We had to wake up the next morning for a three hour tour of Kreuzburg, the hip and trendy section of Berlin. Luckily our guide realized it was extremely cold, and after giving us a lot of extremely interesting informatin let our tour end an hour or so early. Kreuzburg is located in what was East Berlin, and is now where most of the immigrant population of Berlin is centered and the area for night life and art. This means a large number of Imbisses serving Eastern and Middle Eastern food, as well as a lot of clubs, street art, and graffiti. It was a neat place to see and is probably the most likely place in Berlin for the tag-alongs that we somehow acquired on our tour. These two guys who hadn't slept, were probably still pretty high, and were drinking beer at nine a.m. decided to come along on our tour. They were harmless and pretty nice, but it was just a hysterical situation to begin with. Of course, Erwin befriended them.
We finished our tour with a stop at a waffle and crepe place, before a free afternoon in which Kaci, Leigh, Heather, and I headed over to the Jüdisches Museum. The museum was fascinating, so full of detailsand information that it was almost overwhelming. The best part was definitely the part you had to go through to get to the main exhibits. The architect (whose name I forget) is somewhat of a genious. This part is comprised of three halls, called the Axis of Exile, the Axis of Continuity, and the Axis of the Holocaust, with the latter splitting through the other two, which run parallel to each other. Along these hallways are windows where you can see artifacts left behind by people sent to die in the concentration camps and read a brief history of their life. It was extremely moving and sad to see an entire life summed up in one photograph or artifact and two to five paragraphs of text. At the end of the Axis of the Holocaust is the Holocaust Tower. Entering this room might have been the most moving thing to happen to me that weekend, beyond the Memorial for the Murdered Jews of Europe or the life-sized sculpture of two people at the liberation of Dachau (one alive cradling another dead, but both looking like corpses) at the liberation of Dachau.  Holocaust Tower at the Jüdisches Museum is an empty room made of cold dark concrete, and in a triangular shape. The point of the triangle is the corner of the room that you see when you enter, and it is probably 100 feet high with nothing except a slit about 80 feet up from the ground. This split is open tot he outside and provides the only contact with any world besides the cold concrete of the walls and the cavernous dark. The slit is so high, however, that all you can see is a dim shaft of light and all you can hear are the vague sounds of cars passing on the road outside. It was cold, because of this opening letting in the February air from outside, and extremely powerful. It was one of the most isolating feelings, like being stripped down to your very bones, and the utter emptiness combined with the impossible promise of an invisible outside world captured the pain of the Holocaust in a way that can't be described. The entire museum was designed around the idea of voids, and this room was the most powerful demosntration of that concept I can imagine.

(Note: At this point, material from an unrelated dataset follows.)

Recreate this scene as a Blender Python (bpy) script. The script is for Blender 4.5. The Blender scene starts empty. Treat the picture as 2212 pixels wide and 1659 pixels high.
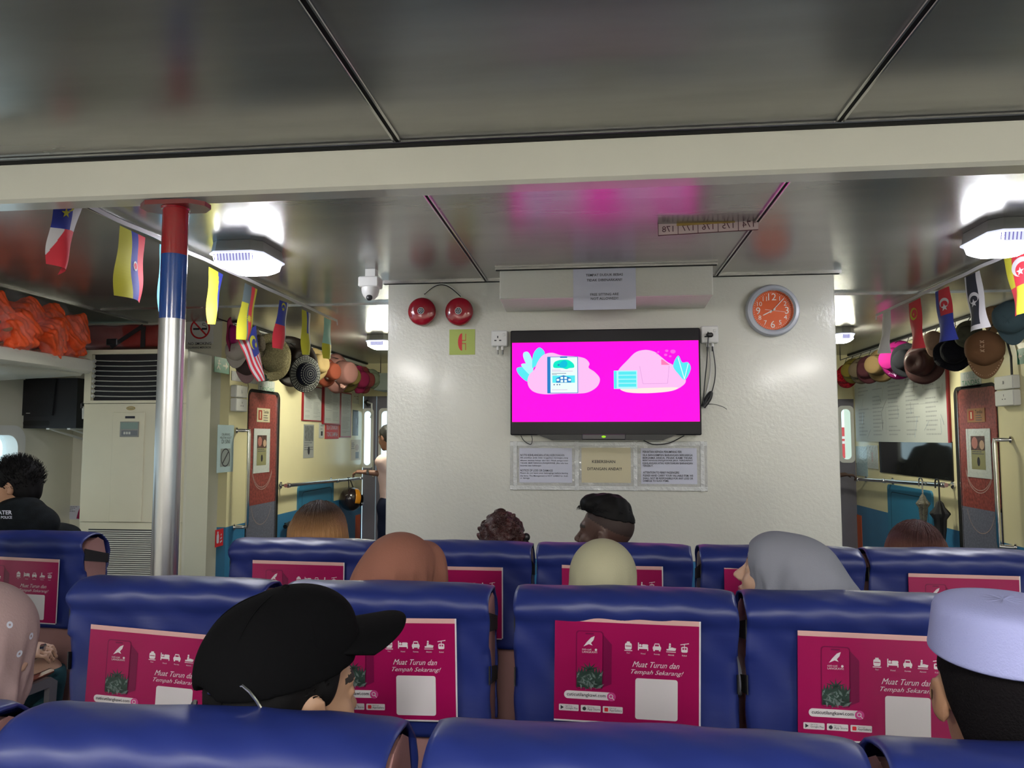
import bpy, math, random
import numpy as np
from mathutils import Vector, Matrix, Euler
R = math.radians
random.seed(7)
SC = bpy.context.scene
COL = SC.collection

# ---------------------------------------------------------------- camera
F_PX, CX, CY = 1600.0, 1106.0, 829.5
YAW, PITCH = math.atan(179.0/1600.0), math.atan(115.5/1600.0)
EYE = Vector((0, 0, 1.52))
cam_d = bpy.data.cameras.new('camera')
cam_d.sensor_fit = 'HORIZONTAL'; cam_d.sensor_width = 36.0
cam_d.lens = F_PX/2212.0*36.0
cam_d.clip_start = 0.02
cam = bpy.data.objects.new('camera', cam_d)
cam.location = EYE
cam.rotation_euler = (R(90)+PITCH, R(0.0), YAW)
COL.objects.link(cam)
SC.camera = cam
CM = Euler((R(90)+PITCH, 0, YAW)).to_matrix()

# ---------------------------------------------------------------- view, world
SC.view_settings.view_transform = 'Standard'
SC.view_settings.look = 'None'
SC.view_settings.exposure = 0.0
SC.view_settings.gamma = 1.0
SC.view_settings.use_curve_mapping = False
world = bpy.data.worlds.new('world'); SC.world = world
world.use_nodes = True
_bg = world.node_tree.nodes['Background']
_bg.inputs[0].default_value = (0.62, 0.86, 0.95, 1)
_bg.inputs[1].default_value = 2.2
LAMP_E = 62.0        # emission of the bulkhead lamp lenses
FILL_E = 128.0          # emission of the unseen tubes added as fill over the rear rows

# ---------------------------------------------------------------- pixel -> world
def ray(px, py):
    return CM @ Vector(((px-CX)/F_PX, -(py-CY)/F_PX, -1.0))
def on_y(px, py, Y):
    d = ray(px, py); return EYE + d*((Y-EYE.y)/d.y)
def on_x(px, py, X):
    d = ray(px, py); return EYE + d*((X-EYE.x)/d.x)
def on_z(px, py, Z):
    d = ray(px, py); return EYE + d*((Z-EYE.z)/d.z)

# ---------------------------------------------------------------- materials
def lin(c):
    if isinstance(c, str):
        c = c.lstrip('#'); c = [int(c[i:i+2], 16)/255 for i in (0, 2, 4)]
        return tuple((x/12.92 if x <= .04045 else ((x+.055)/1.055)**2.4) for x in c)
    return tuple(c)
_M = {}
def mat(name, col, rough=.5, metal=0.0, bump=None, vary=None, coat=0.0, emit=0.0, alpha=1.0, spec=None, sheen=0.0, sss=0.0, ramp=None):
    """bump=(scale,strength[,stretch xyz]); vary=(scale,amount[,stretch]); ramp=(axis z0,z1,colour2) along object Z"""
    if name in _M: return _M[name]
    m = bpy.data.materials.new(name); m.use_nodes = True
    nt = m.node_tree; b = nt.nodes['Principled BSDF']
    c = lin(col)
    b.inputs['Base Color'].default_value = (*c, 1)
    b.inputs['Roughness'].default_value = rough
    b.inputs['Metallic'].default_value = metal
    if coat: b.inputs['Coat Weight'].default_value = coat; b.inputs['Coat Roughness'].default_value = .12
    if spec is not None: b.inputs['Specular IOR Level'].default_value = spec
    if sheen: b.inputs['Sheen Weight'].default_value = sheen
    if sss:
        b.inputs['Subsurface Weight'].default_value = sss; b.inputs['Subsurface Scale'].default_value = .01
    if emit:
        b.inputs['Emission Color'].default_value = (*c, 1); b.inputs['Base Color'].default_value = (0, 0, 0, 1); b.inputs['Specular IOR Level'].default_value = .15; b.inputs['Emission Strength'].default_value = emit
    if alpha < 1: b.inputs['Alpha'].default_value = alpha
    tc = None
    def coord(stretch):
        nonlocal tc
        if tc is None: tc = nt.nodes.new('ShaderNodeTexCoord')
        mp = nt.nodes.new('ShaderNodeMapping'); mp.inputs['Scale'].default_value = stretch
        nt.links.new(tc.outputs['Object'], mp.inputs[0]); return mp.outputs[0]
    colsock = None
    if ramp:
        ax, z0, z1, c2 = ramp
        co = coord((1, 1, 1)); sp = nt.nodes.new('ShaderNodeSeparateXYZ'); nt.links.new(co, sp.inputs[0])
        mr = nt.nodes.new('ShaderNodeMapRange'); mr.inputs[1].default_value = z0; mr.inputs[2].default_value = z1
        nt.links.new(sp.outputs[ax], mr.inputs[0])
        mx = nt.nodes.new('ShaderNodeMix'); mx.data_type = 'RGBA'
        mx.inputs[6].default_value = (*c, 1); mx.inputs[7].default_value = (*lin(c2), 1)
        nt.links.new(mr.outputs[0], mx.inputs[0]); colsock = mx.outputs[2]
    if vary:
        n = nt.nodes.new('ShaderNodeTexNoise'); n.inputs['Scale'].default_value = vary[0]; n.inputs['Detail'].default_value = 4
        nt.links.new(coord(vary[2] if len(vary) > 2 else (1, 1, 1)), n.inputs['Vector'])
        mr = nt.nodes.new('ShaderNodeMapRange'); mr.inputs[1].default_value = .3; mr.inputs[2].default_value = .7
        mr.inputs[3].default_value = 1-vary[1]; mr.inputs[4].default_value = 1+vary[1]*.6
        nt.links.new(n.outputs[0], mr.inputs[0])
        mx = nt.nodes.new('ShaderNodeVectorMath'); mx.operation = 'SCALE'
        mx.inputs[0].default_value = c
        if colsock: nt.links.new(colsock, mx.inputs[0])
        nt.links.new(mr.outputs[0], mx.inputs['Scale']); colsock = mx.outputs[0]
    if colsock: nt.links.new(colsock, b.inputs['Base Color'])
    if bump:
        n = nt.nodes.new('ShaderNodeTexNoise'); n.inputs['Scale'].default_value = bump[0]; n.inputs['Detail'].default_value = 3
        nt.links.new(coord(bump[2] if len(bump) > 2 else (1, 1, 1)), n.inputs['Vector'])
        bp = nt.nodes.new('ShaderNodeBump'); bp.inputs['Strength'].default_value = bump[1]; bp.inputs['Distance'].default_value = .01
        nt.links.new(n.outputs[0], bp.inputs['Height']); nt.links.new(bp.outputs[0], b.inputs['Normal'])
    _M[name] = m
    return m

# ---------------------------------------------------------------- frames and mesh builder
class Fr:
    """plane frame: origin, u (right), v (up), n = u x v towards the viewer"""
    def __init__(s, o, u, v):
        s.o = Vector(o); s.u = Vector(u).normalized(); s.v = Vector(v).normalized(); s.n = s.u.cross(s.v).normalized()
    def p(s, a, b, h=0.0): return s.o + s.u*a + s.v*b + s.n*h
    def sub(s, a, b, h=0.0, rot=0.0):
        u = s.u*math.cos(rot)+s.v*math.sin(rot); v = s.v*math.cos(rot)-s.u*math.sin(rot)
        return Fr(s.p(a, b, h), u, v)
def FY(o): return Fr(o, (1, 0, 0), (0, 0, 1))       # faces the camera (-Y)
def FL(o): return Fr(o, (0, 1, 0), (0, 0, 1))       # faces +X (left wall)
def FRt(o): return Fr(o, (0, -1, 0), (0, 0, 1))     # faces -X (right wall)
XYZ = Fr((0, 0, 0), (1, 0, 0), (0, 1, 0))

_TXT = {}
def text_data(s, shear=0.0, off=0.0):
    key = (s, shear, off)
    if key in _TXT: return _TXT[key]
    cu = bpy.data.curves.new('t', 'FONT'); cu.body = s; cu.size = 1; cu.resolution_u = 2
    cu.shear = shear; cu.offset = off
    ob = bpy.data.objects.new('t', cu); COL.objects.link(ob)
    dg = bpy.context.evaluated_depsgraph_get()
    me = ob.evaluated_get(dg).to_mesh()
    vs = [(v.co.x, v.co.y) for v in me.vertices]; fs = [tuple(p.vertices) for p in me.polygons]
    ob.evaluated_get(dg).to_mesh_clear()
    bpy.data.objects.remove(ob); bpy.data.curves.remove(cu)
    if vs:
        x0 = min(v[0] for v in vs); x1 = max(v[0] for v in vs); y0 = min(v[1] for v in vs); y1 = max(v[1] for v in vs)
    else: x0 = y0 = 0; x1 = y1 = 1
    _TXT[key] = (vs, fs, x0, x1, y0, y1)
    return _TXT[key]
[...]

Saturday night Heather and I wanted to do something different, and had been talking to Kathryn about doing karaoke while in berling. So Heather managed to come across an ad for karaoke at Murray's Irish Pub. Somehow we managed to get everyone excited abouthtis idea, and a whole gan of about 20 people traipsed into the bar around eleven/eleven thirty. There was no one there for karaoke except the two people running it, but our group filled the room and made the party. Everyone had a great time and we were still singing until we had to leae at two due to the unhappiness of the neighbours. It was a great way to end our time in Berlin - especially as being back in Kreuzburg meant a chance to get a delicious falafel.

Sunday meant another unending bus ride and general exhaustion. I enjoyed Berlin, but was very much ready to get back to Regensburg. I like my little, oh so managable city. The opportunities for growth in Berlin are inspiring, but the dire necessity for it is depressing at the same time. I love my old, historical city here, that escaped the bombings of WWII, allowing the pain of Germany's past to be put on a backburner - still present yet less in-your-face, not as constant.

Tomorrow we get a view of the main BMW plant, which is in Regensburg (oh, hooray), and on Tuesday I'm getting a library card! I'm very excited - Heather, Kaci, and I checked out the library yesterday, and not only are there hundreds of wonderful looking German books (children's section, anyone?), there is even an "American Library" full of English books. And a Fremdsprache section with Spanish books. And history books all over. I am thrilled.

I am continually overwhelmed by my opportunities being here. I am so grateful that I am able to do this, and then get to explore beyond even just this amazing city. I don't for an instant regret missing a semester at Wesleyan to be here, and I often wish I could stay longer. I know I've only been here five weeks, I just feel like there's always so much left to do if I want to feel I've fully taken advantage of everything. I can't wait to live in Europe - there's no doubt in my mind now that I will do so at some point.